I like that cast of characters that Killjoy has assembled, but she doesn’t have a great way to handle all the characters in the team.  My complaint at the end of the last book was that we didn’t know anything of real meaning about anyone other than Danielle, and that doesn’t really change here.  Part of the limitation is that this is a first-person narrative, so we never get into the heads of anyone else, which raises the question: why is this a first-person narrative?  In detective literature, the first-person is necessary to limit the reader’s knowledge so that they can discover things with the detective.  In other literature, the first-person is necessary for the reader to be able to call into question what they are being told, which obviously doesn’t apply here.  In the first book, the first-person narrator made sense, since it was really about her discovering this world.  Now that we are a Scooby gang of five in their mystery van, it feels like the narrative naturally wants to broaden.  We didn’t learn anything new about Danielle in this book, and we didn’t learn anything about anyone else.

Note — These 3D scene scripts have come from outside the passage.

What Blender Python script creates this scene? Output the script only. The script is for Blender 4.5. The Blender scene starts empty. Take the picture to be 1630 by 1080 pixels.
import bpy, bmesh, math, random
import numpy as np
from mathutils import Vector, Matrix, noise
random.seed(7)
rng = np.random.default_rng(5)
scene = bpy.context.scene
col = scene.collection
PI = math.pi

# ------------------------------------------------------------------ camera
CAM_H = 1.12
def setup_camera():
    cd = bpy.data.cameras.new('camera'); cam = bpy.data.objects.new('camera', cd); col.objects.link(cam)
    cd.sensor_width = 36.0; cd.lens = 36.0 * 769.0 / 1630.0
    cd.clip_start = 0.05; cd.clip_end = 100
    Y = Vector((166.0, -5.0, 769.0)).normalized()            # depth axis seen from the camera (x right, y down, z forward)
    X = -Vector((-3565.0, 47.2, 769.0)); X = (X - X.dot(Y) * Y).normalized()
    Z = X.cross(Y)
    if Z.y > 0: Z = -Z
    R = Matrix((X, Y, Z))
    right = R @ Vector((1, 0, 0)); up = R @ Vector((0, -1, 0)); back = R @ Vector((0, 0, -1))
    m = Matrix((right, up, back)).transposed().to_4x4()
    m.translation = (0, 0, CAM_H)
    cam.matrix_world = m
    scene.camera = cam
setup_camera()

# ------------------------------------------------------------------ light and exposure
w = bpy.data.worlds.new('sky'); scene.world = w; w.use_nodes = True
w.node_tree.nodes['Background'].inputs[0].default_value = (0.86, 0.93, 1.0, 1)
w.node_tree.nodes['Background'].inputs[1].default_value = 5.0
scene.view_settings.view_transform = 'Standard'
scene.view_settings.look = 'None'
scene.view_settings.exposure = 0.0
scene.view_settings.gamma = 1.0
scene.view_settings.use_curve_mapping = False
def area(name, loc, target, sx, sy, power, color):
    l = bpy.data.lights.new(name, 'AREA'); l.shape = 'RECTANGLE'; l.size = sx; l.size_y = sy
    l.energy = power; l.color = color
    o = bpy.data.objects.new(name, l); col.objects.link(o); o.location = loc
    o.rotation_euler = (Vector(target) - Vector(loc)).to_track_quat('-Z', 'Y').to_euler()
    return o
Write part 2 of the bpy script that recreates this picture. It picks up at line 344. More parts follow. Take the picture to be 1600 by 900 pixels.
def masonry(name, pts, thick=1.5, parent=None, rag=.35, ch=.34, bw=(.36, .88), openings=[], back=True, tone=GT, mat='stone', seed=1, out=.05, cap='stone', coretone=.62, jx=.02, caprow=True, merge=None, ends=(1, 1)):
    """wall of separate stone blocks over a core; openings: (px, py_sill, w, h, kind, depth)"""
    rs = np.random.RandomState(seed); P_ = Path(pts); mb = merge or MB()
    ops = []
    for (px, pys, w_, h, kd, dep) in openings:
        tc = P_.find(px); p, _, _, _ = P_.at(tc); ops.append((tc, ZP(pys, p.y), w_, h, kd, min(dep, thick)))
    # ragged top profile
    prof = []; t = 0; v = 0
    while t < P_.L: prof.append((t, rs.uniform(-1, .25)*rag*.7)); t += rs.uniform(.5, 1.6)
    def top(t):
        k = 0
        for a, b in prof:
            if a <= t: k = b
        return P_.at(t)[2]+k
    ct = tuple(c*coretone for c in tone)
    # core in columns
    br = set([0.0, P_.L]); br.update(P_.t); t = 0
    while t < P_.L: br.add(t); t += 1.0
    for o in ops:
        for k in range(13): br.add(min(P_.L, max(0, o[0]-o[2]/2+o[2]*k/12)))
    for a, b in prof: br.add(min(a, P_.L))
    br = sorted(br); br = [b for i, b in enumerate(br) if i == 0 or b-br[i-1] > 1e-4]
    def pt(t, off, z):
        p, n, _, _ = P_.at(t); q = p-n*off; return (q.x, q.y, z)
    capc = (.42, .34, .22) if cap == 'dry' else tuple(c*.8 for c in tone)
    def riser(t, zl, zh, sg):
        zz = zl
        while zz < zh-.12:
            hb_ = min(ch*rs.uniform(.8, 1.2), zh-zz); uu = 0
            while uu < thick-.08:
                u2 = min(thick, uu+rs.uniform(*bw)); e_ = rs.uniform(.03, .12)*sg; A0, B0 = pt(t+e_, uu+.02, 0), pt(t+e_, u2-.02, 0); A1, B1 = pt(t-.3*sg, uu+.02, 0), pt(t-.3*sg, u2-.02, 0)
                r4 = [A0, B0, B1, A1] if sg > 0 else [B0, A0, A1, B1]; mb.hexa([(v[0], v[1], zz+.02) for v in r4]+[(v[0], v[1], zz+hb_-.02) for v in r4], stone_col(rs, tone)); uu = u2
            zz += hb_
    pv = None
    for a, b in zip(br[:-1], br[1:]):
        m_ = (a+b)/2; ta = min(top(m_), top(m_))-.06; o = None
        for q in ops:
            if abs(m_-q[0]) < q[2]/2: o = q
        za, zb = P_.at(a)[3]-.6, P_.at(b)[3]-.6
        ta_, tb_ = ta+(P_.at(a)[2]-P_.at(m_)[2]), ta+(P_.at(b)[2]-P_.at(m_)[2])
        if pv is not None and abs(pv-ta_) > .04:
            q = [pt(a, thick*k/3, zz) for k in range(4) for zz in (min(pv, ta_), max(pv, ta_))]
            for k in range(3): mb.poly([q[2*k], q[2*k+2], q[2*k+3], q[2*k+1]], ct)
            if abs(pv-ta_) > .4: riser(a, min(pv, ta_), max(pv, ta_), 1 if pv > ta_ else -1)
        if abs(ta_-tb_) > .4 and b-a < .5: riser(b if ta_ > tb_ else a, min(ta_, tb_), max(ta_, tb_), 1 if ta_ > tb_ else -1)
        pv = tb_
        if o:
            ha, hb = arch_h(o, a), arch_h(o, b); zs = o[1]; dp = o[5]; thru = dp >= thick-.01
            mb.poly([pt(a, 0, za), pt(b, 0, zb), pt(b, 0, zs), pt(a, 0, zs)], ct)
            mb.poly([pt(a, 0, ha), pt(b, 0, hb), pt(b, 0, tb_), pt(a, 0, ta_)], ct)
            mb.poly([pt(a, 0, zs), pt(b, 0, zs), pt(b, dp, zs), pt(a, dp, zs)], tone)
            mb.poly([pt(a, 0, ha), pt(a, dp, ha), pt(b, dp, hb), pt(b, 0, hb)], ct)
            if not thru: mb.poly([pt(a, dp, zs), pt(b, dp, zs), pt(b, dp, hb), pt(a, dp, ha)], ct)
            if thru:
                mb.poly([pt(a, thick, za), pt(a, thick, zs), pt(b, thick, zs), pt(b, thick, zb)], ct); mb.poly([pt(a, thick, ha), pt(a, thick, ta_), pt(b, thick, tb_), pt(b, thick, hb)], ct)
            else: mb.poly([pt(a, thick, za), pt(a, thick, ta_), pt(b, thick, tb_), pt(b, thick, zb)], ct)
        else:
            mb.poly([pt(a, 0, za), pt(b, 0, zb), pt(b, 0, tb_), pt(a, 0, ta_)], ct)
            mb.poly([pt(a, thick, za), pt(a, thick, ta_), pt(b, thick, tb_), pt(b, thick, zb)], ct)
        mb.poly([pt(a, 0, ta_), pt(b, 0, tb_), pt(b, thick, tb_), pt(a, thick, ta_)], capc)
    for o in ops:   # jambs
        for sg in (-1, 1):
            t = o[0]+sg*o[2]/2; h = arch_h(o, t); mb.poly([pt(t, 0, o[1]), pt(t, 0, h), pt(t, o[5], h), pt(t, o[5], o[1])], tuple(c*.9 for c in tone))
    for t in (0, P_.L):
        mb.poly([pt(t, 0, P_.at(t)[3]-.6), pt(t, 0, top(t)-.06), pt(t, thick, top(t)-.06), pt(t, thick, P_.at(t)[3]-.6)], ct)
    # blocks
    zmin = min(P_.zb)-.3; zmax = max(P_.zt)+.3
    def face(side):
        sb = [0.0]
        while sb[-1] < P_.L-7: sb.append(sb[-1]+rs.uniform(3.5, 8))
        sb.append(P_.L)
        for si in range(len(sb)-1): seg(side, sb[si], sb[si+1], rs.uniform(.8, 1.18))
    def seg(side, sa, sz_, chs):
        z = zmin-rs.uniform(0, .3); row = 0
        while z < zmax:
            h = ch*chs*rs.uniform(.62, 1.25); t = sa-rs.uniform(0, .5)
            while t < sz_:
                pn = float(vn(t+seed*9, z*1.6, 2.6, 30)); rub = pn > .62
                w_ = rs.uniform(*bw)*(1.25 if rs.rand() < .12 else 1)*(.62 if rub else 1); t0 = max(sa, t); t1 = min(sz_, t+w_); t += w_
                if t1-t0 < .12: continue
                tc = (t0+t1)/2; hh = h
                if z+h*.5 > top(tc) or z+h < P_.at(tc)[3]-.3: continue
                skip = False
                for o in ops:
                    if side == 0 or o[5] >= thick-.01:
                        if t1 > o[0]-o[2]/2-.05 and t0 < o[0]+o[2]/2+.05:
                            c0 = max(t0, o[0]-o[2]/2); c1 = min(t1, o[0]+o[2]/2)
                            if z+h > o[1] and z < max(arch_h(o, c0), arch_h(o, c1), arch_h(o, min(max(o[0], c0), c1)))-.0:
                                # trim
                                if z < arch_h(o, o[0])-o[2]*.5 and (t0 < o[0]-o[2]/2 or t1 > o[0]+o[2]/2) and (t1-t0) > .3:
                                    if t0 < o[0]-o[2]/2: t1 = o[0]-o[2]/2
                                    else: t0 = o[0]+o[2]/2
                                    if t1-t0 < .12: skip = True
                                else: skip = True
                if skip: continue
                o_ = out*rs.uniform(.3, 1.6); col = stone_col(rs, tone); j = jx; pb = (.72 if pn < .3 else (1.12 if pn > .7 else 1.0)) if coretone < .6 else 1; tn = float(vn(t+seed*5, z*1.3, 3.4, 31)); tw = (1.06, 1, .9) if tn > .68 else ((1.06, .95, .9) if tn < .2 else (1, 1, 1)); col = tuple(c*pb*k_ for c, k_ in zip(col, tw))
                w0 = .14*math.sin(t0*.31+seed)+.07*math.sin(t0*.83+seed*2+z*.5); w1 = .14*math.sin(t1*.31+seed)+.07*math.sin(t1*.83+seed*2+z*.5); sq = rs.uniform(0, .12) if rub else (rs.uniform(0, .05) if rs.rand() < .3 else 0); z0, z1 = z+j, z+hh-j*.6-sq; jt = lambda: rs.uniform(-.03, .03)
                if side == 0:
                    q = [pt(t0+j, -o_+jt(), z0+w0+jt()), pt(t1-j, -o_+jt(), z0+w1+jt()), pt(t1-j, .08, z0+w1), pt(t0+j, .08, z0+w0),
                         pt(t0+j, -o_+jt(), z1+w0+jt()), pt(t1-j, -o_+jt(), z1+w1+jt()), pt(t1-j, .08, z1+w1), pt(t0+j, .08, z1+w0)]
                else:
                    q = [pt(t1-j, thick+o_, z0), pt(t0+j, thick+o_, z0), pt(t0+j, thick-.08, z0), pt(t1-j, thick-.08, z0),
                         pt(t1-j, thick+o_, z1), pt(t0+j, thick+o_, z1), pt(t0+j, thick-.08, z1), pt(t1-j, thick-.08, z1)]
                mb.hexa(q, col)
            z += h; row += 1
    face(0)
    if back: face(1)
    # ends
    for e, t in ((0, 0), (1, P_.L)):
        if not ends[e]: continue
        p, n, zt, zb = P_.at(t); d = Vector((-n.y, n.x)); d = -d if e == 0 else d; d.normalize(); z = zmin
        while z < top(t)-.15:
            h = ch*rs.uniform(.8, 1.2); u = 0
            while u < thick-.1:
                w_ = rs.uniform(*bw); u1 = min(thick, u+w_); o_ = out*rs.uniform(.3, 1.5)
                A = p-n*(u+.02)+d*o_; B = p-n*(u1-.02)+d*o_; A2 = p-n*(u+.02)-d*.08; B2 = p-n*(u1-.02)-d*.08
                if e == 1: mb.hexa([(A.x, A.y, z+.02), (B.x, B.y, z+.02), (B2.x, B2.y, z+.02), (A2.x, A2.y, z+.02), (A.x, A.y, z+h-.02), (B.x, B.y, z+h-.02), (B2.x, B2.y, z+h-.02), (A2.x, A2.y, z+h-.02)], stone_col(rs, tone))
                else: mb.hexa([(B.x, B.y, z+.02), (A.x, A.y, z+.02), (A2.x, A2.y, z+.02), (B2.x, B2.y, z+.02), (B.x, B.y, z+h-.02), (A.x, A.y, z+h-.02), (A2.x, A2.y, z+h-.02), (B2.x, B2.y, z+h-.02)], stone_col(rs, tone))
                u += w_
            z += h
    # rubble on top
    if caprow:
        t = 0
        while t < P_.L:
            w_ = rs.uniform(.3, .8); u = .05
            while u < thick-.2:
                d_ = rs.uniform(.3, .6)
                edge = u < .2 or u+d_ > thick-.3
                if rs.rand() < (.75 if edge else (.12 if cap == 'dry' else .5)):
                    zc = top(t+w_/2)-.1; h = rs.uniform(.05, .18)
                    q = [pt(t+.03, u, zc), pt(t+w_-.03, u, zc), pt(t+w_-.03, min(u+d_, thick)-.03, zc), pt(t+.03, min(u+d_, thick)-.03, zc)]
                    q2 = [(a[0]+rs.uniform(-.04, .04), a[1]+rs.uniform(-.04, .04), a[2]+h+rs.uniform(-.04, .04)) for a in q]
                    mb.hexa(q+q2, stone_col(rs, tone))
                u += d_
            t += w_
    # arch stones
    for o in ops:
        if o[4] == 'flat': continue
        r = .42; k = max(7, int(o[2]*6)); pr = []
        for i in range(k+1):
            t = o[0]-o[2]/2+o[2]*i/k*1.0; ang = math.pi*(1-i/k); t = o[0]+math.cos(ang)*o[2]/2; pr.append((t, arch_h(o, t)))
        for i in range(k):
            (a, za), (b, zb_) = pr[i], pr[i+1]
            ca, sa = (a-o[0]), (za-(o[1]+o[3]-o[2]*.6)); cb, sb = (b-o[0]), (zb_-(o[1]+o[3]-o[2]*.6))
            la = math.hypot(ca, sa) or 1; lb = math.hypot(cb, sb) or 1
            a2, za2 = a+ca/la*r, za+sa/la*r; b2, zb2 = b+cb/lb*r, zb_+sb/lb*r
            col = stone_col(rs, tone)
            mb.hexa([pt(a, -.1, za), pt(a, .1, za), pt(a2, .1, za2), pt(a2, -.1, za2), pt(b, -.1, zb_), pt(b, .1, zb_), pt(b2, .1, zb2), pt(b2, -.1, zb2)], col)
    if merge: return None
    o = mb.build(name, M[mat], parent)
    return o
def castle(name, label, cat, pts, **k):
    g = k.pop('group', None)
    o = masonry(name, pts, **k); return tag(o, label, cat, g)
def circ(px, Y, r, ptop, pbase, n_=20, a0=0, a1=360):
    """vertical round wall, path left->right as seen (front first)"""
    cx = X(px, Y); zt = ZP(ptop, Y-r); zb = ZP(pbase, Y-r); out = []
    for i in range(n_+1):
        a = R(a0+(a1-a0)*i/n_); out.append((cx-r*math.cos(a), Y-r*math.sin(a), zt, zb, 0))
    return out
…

Finally, I’m not stoked about the magic feds.  Actually, I’m not stoked about the construction of magic in this world.  Apparently you can just pick up a book and do your thing.  Everyone learns from books, and they can apparently learn fast.  Doomsday has become something of an expert in short order.  It’s unclear what the magic draws on or what it costs.  I suppose both the magic feds and the shape of magic will be developed in later books, but I’m not seeing the groundwork or suggestions here.

I wish Killjoy and Cain the best in the books to come.  Unless something amazing happens, I think this will be the last book in the series I read.  The book was okay, but who has time for books that are just okay?